Source data:
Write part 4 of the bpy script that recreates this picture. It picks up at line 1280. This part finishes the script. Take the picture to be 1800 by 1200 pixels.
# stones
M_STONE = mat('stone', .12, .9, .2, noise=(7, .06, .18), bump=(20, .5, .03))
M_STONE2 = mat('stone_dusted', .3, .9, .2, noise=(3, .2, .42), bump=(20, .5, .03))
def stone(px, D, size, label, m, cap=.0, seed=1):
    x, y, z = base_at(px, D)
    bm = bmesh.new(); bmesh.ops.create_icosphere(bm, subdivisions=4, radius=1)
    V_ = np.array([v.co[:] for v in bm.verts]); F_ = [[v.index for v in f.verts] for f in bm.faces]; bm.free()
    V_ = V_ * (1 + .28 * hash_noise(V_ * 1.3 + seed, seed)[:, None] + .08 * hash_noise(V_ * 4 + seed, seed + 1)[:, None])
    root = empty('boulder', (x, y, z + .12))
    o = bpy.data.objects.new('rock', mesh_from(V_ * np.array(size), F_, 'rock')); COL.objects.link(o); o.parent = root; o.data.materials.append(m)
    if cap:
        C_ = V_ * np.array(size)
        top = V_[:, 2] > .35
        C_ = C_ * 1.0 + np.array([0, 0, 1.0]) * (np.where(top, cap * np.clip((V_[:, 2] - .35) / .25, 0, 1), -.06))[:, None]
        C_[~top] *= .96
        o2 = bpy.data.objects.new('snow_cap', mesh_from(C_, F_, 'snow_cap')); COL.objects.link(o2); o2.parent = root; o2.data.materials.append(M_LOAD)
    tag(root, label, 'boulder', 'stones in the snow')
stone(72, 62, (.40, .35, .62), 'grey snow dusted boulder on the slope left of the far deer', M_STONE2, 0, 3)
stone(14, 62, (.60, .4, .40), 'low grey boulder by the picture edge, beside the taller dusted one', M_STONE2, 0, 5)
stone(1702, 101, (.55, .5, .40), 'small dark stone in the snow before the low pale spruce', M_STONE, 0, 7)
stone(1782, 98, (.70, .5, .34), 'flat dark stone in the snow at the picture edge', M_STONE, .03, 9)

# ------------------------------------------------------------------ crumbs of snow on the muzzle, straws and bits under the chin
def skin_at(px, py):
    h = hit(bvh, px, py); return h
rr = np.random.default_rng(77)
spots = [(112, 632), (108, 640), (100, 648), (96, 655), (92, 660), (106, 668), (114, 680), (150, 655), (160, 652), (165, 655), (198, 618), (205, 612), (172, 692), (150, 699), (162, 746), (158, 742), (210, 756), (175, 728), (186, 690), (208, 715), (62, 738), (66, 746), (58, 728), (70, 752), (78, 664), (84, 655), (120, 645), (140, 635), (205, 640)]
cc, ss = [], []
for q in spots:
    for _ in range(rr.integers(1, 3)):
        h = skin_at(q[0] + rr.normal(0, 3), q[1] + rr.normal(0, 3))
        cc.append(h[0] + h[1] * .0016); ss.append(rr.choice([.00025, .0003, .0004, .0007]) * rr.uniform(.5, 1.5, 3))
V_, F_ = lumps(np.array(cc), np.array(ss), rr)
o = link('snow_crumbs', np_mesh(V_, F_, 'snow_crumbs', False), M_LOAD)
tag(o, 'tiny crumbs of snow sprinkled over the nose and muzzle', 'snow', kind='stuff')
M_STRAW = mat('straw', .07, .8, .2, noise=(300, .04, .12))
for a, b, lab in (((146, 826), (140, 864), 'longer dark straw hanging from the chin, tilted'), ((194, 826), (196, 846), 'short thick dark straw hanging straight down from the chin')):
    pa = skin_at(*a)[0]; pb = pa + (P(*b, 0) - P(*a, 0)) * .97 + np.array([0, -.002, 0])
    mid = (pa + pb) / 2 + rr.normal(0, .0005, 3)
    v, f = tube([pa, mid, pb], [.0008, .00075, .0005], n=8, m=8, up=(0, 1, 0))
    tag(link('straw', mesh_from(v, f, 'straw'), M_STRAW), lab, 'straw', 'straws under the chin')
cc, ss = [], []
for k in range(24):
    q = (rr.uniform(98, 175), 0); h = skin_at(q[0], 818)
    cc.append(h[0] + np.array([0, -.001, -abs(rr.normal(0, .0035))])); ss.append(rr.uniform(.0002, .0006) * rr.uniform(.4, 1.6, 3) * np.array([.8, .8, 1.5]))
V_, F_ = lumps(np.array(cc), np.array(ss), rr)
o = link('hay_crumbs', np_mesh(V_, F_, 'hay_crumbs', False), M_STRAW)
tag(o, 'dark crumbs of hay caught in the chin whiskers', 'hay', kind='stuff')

What you need to do: Give the listing above again, word for word.

Worked answer:
Write part 4 of the bpy script that recreates this picture. It picks up at line 1280. This part finishes the script. Take the picture to be 1800 by 1200 pixels.
# stones
M_STONE = mat('stone', .12, .9, .2, noise=(7, .06, .18), bump=(20, .5, .03))
M_STONE2 = mat('stone_dusted', .3, .9, .2, noise=(3, .2, .42), bump=(20, .5, .03))
def stone(px, D, size, label, m, cap=.0, seed=1):
    x, y, z = base_at(px, D)
    bm = bmesh.new(); bmesh.ops.create_icosphere(bm, subdivisions=4, radius=1)
    V_ = np.array([v.co[:] for v in bm.verts]); F_ = [[v.index for v in f.verts] for f in bm.faces]; bm.free()
    V_ = V_ * (1 + .28 * hash_noise(V_ * 1.3 + seed, seed)[:, None] + .08 * hash_noise(V_ * 4 + seed, seed + 1)[:, None])
    root = empty('boulder', (x, y, z + .12))
    o = bpy.data.objects.new('rock', mesh_from(V_ * np.array(size), F_, 'rock')); COL.objects.link(o); o.parent = root; o.data.materials.append(m)
    if cap:
        C_ = V_ * np.array(size)
        top = V_[:, 2] > .35
        C_ = C_ * 1.0 + np.array([0, 0, 1.0]) * (np.where(top, cap * np.clip((V_[:, 2] - .35) / .25, 0, 1), -.06))[:, None]
        C_[~top] *= .96
        o2 = bpy.data.objects.new('snow_cap', mesh_from(C_, F_, 'snow_cap')); COL.objects.link(o2); o2.parent = root; o2.data.materials.append(M_LOAD)
    tag(root, label, 'boulder', 'stones in the snow')
stone(72, 62, (.40, .35, .62), 'grey snow dusted boulder on the slope left of the far deer', M_STONE2, 0, 3)
stone(14, 62, (.60, .4, .40), 'low grey boulder by the picture edge, beside the taller dusted one', M_STONE2, 0, 5)
stone(1702, 101, (.55, .5, .40), 'small dark stone in the snow before the low pale spruce', M_STONE, 0, 7)
stone(1782, 98, (.70, .5, .34), 'flat dark stone in the snow at the picture edge', M_STONE, .03, 9)

# ------------------------------------------------------------------ crumbs of snow on the muzzle, straws and bits under the chin
def skin_at(px, py):
    h = hit(bvh, px, py); return h
rr = np.random.default_rng(77)
spots = [(112, 632), (108, 640), (100, 648), (96, 655), (92, 660), (106, 668), (114, 680), (150, 655), (160, 652), (165, 655), (198, 618), (205, 612), (172, 692), (150, 699), (162, 746), (158, 742), (210, 756), (175, 728), (186, 690), (208, 715), (62, 738), (66, 746), (58, 728), (70, 752), (78, 664), (84, 655), (120, 645), (140, 635), (205, 640)]
cc, ss = [], []
for q in spots:
    for _ in range(rr.integers(1, 3)):
        h = skin_at(q[0] + rr.normal(0, 3), q[1] + rr.normal(0, 3))
        cc.append(h[0] + h[1] * .0016); ss.append(rr.choice([.00025, .0003, .0004, .0007]) * rr.uniform(.5, 1.5, 3))
V_, F_ = lumps(np.array(cc), np.array(ss), rr)
o = link('snow_crumbs', np_mesh(V_, F_, 'snow_crumbs', False), M_LOAD)
tag(o, 'tiny crumbs of snow sprinkled over the nose and muzzle', 'snow', kind='stuff')
M_STRAW = mat('straw', .07, .8, .2, noise=(300, .04, .12))
for a, b, lab in (((146, 826), (140, 864), 'longer dark straw hanging from the chin, tilted'), ((194, 826), (196, 846), 'short thick dark straw hanging straight down from the chin')):
    pa = skin_at(*a)[0]; pb = pa + (P(*b, 0) - P(*a, 0)) * .97 + np.array([0, -.002, 0])
    mid = (pa + pb) / 2 + rr.normal(0, .0005, 3)
    v, f = tube([pa, mid, pb], [.0008, .00075, .0005], n=8, m=8, up=(0, 1, 0))
    tag(link('straw', mesh_from(v, f, 'straw'), M_STRAW), lab, 'straw', 'straws under the chin')
cc, ss = [], []
for k in range(24):
    q = (rr.uniform(98, 175), 0); h = skin_at(q[0], 818)
    cc.append(h[0] + np.array([0, -.001, -abs(rr.normal(0, .0035))])); ss.append(rr.uniform(.0002, .0006) * rr.uniform(.4, 1.6, 3) * np.array([.8, .8, 1.5]))
V_, F_ = lumps(np.array(cc), np.array(ss), rr)
o = link('hay_crumbs', np_mesh(V_, F_, 'hay_crumbs', False), M_STRAW)
tag(o, 'dark crumbs of hay caught in the chin whiskers', 'hay', kind='stuff')